Voltou a viver em São Paulo e a treinar com seu
antigo técnico, além de ter mais tempo para outras atividades além do
esporte, como a faculdade de Design de Games que começou a cursar na
metade de 2013.
“Agora eu sou um atleta normal, ainda forte no Brasil.
Quando tem torneio grande, normalmente eu sou convocado pra uma seletiva
e vou me mantendo parcialmente na seleção através dessas competições”,
conta Higa.
Ainda este ano, disputará mais um Parapan em agosto,
no Canadá, em busca de uma vaga para participar das Paralimpíadas de
2016.
Seu outro objetivo é conquistar resultados nas modalidades
olímpicas, mais difíceis e concorridas. “Como eu sou do paralímpico, já
conquistei altos títulos, mas eu não vejo isso como uma grande vitória,
porque eu vejo pessoas [não deficientes] do meu nível, e até melhores,
que não tem o mesmo nome que eu tenho. No olímpico, eu também jogo às
vezes mas, como eles, eu sou só mais um.”
Segundo o próprio atleta, as modalidades olímpicas
são muito mais difíceis e exigem um grau de comprometimento maior.
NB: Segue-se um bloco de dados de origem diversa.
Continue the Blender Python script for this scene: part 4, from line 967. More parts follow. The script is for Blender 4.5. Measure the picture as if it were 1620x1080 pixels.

“Nesse ponto, a deficiência me ajudou bastante no esporte, porque muita
gente parou por não conseguir ter um resultado e viu que não ia muito
mais pra frente”.
Foram as conquistas expressivas no esporte paralímpico
que permitiram que Erick conseguisse uma bolsa atleta e pudesse se
sustentar através do esporte, enquanto outros tiveram de fazer a escolha
entre trabalhar e continuar treinando.
Como o paralímpico não tem uma “idade-teto”, o atleta
pretende se manter jogando profissionalmente por quanto tempo for
capaz.
“Eu penso em talvez ser técnico, quando eu não puder
mais competir. Já dou assistência pra crianças onde eu treino”. Dentro
ou fora de quadra, no olímpico ou no paralímpico, o importante para
Erick Higa é que seu futuro esteja no esporte.